## Task requirements
Begin with the first line below and retype each line exactly through the line containing "cam.dof.use_dof = True;". Any pictures are to be left out.

## Information provided

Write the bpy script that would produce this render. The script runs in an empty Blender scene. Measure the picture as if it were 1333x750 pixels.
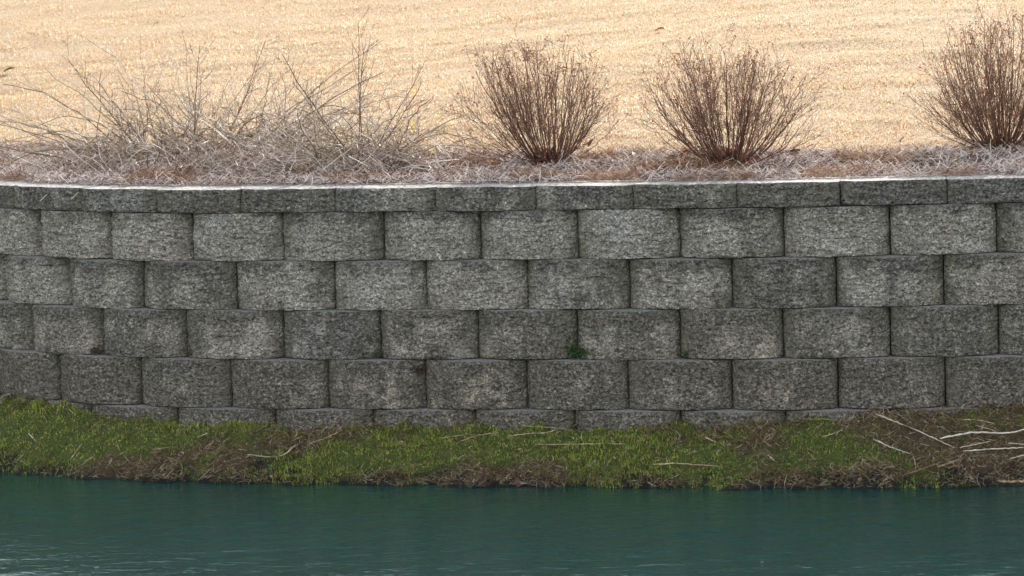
import bpy, math, random
import numpy as np
from mathutils import Matrix, Vector
random.seed(7); rng = np.random.default_rng(11)
R = math.radians
sc = bpy.context.scene
COL = sc.collection

# ------------------------------------------------------------------ camera
CX, CD, CH, PITCH, ROLL, FPX = 0.05463, 16.05542, 1.07238, 0.09302, 0.02944, 5098.65
cam = bpy.data.cameras.new('camera'); cam.sensor_width = 36; cam.lens = FPX/1333*36
cam.clip_end = 2000
co = bpy.data.objects.new('camera', cam); COL.objects.link(co); sc.camera = co
CAMM = Matrix.Translation((CX, -CD, CH)) @ Matrix.Rotation(math.pi/2-PITCH, 4, 'X') @ Matrix.Rotation(-ROLL, 4, 'Z')
co.matrix_world = CAMM
cam.dof.use_dof = True; cam.dof.focus_distance = 16.0; cam.dof.aperture_fstop = 9

# ------------------------------------------------------------------ light
SUN_E, SUN_A, SUN_S, SKY_S = R(21.5), R(14), 4.6, 0.15
w = bpy.data.worlds.new('World'); sc.world = w; w.use_nodes = True
nt = w.node_tree; nt.nodes.clear()
sky = nt.nodes.new('ShaderNodeTexSky'); sky.sky_type = 'NISHITA'; sky.sun_disc = False
sky.sun_elevation = SUN_E; sky.sun_rotation = SUN_A; sky.dust_density = .3
bg = nt.nodes.new('ShaderNodeBackground'); bg.inputs[1].default_value = SKY_S
wo = nt.nodes.new('ShaderNodeOutputWorld')
hs = nt.nodes.new('ShaderNodeHueSaturation'); hs.inputs['Saturation'].default_value = .24; nt.links.new(sky.outputs[0], hs.inputs['Color'])
nt.links.new(hs.outputs[0], bg.inputs[0]); nt.links.new(bg.outputs[0], wo.inputs[0])
sl = bpy.data.lights.new('sun', 'SUN'); sl.energy = SUN_S; sl.angle = R(0.5); sl.color = (1, .945, .86)
so = bpy.data.objects.new('sun', sl); COL.objects.link(so)
sd = Vector((math.cos(SUN_E)*math.sin(SUN_A), math.cos(SUN_E)*math.cos(SUN_A), math.sin(SUN_E)))
so.rotation_euler = sd.to_track_quat('Z', 'Y').to_euler()
sc.view_settings.view_transform = 'Standard'; sc.view_settings.look = 'None'
sc.view_settings.gamma = 1; sc.view_settings.exposure = 1.42

# ------------------------------------------------------------------ numpy noise
def _h(ix, iy, iz, s):
    n = (ix.astype(np.int64)*374761393 + iy.astype(np.int64)*668265263 + iz.astype(np.int64)*2147483647 + s*1274126177) & 0xffffffff
    n = ((n ^ (n >> 13))*1274126177) & 0xffffffff
    n = (n ^ (n >> 16)) & 0xffffff
    return n/float(0xffffff)
def vn(x, y, z, s=0):
    x, y, z = np.broadcast_arrays(np.asarray(x, float), np.asarray(y, float), np.asarray(z, float))
    ix, iy, iz = np.floor(x), np.floor(y), np.floor(z)
    fx, fy, fz = x-ix, y-iy, z-iz
    fx, fy, fz = (f*f*(3-2*f) for f in (fx, fy, fz))
    r = 0
    for a in (0, 1):
        for b in (0, 1):
            for c in (0, 1):
                r = r + (fx if a else 1-fx)*(fy if b else 1-fy)*(fz if c else 1-fz)*_h(ix+a, iy+b, iz+c, s)
    return r*2-1
def fbm(x, y, z, s=0, o=4, g=.5):
    r, a = 0, 1
    for i in range(o):
        r = r+a*vn(x*2**i, y*2**i, z*2**i, s+i*17); a *= g
    return r
def sst(a, b, x):
    t = np.clip((x-a)/(b-a), 0, 1); return t*t*(3-2*t)

# ------------------------------------------------------------------ the wall's plan curve
KN = np.array([-14, -5.2, -3, -2.25, -1.5, -.75, 0, .75, 1.5, 2.25, 3, 14])
TH = np.array([-.1, -.2, -1.19852, -.82419, -.44447, -.25365, -.27102, -.24924, -.13068, .00069, .13207, .1])
CS = np.linspace(-12, 12, 1201); CT = np.interp(CS, KN, TH); _ds = CS[1]-CS[0]
CXs = np.concatenate([[0], np.cumsum(np.cos((CT[1:]+CT[:-1])/2)*_ds)]); CYs = np.concatenate([[0], np.cumsum(np.sin((CT[1:]+CT[:-1])/2)*_ds)])
CXs -= CXs[600]; CYs -= CYs[600]
def C(s, o=0):                      # point on the curve, o metres outward (towards the water)
    x, y, t = np.interp(s, CS, CXs), np.interp(s, CS, CYs), np.interp(s, CS, CT)
    return x+np.sin(t)*o, y-np.cos(t)*o
_k = slice(0, None, 5)
_cx, _cy, _ct, _cs = CXs[_k], CYs[_k], CT[_k], CS[_k]
def sdist(x, y):                    # distance behind the wall face (negative = in front), and s
    x, y = np.asarray(x, float).ravel(), np.asarray(y, float).ravel()
    D, S = np.empty_like(x), np.empty_like(x)
    for i in range(0, len(x), 20000):
        a, b = x[i:i+20000, None], y[i:i+20000, None]
        j = np.argmin((a-_cx)**2+(b-_cy)**2, axis=1)
        nx, ny = np.sin(_ct[j]), -np.cos(_ct[j])
        dx, dy = a[:, 0]-_cx[j], b[:, 0]-_cy[j]
        d = np.sqrt(dx*dx+dy*dy); pr = -(dx*nx+dy*ny)
        D[i:i+20000] = np.where(d < .5, pr, np.sign(pr)*d); S[i:i+20000] = _cs[j]+dx*np.cos(_ct[j])+dy*np.sin(_ct[j])
    return D, S
WATER = -1.165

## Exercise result
Write the bpy script that would produce this render. The script runs in an empty Blender scene. Measure the picture as if it were 1333x750 pixels.
import bpy, math, random
import numpy as np
from mathutils import Matrix, Vector
random.seed(7); rng = np.random.default_rng(11)
R = math.radians
sc = bpy.context.scene
COL = sc.collection

# ------------------------------------------------------------------ camera
CX, CD, CH, PITCH, ROLL, FPX = 0.05463, 16.05542, 1.07238, 0.09302, 0.02944, 5098.65
cam = bpy.data.cameras.new('camera'); cam.sensor_width = 36; cam.lens = FPX/1333*36
cam.clip_end = 2000
co = bpy.data.objects.new('camera', cam); COL.objects.link(co); sc.camera = co
CAMM = Matrix.Translation((CX, -CD, CH)) @ Matrix.Rotation(math.pi/2-PITCH, 4, 'X') @ Matrix.Rotation(-ROLL, 4, 'Z')
co.matrix_world = CAMM
cam.dof.use_dof = True; cam.dof.focus_distance = 16.0; cam.dof.aperture_fstop = 9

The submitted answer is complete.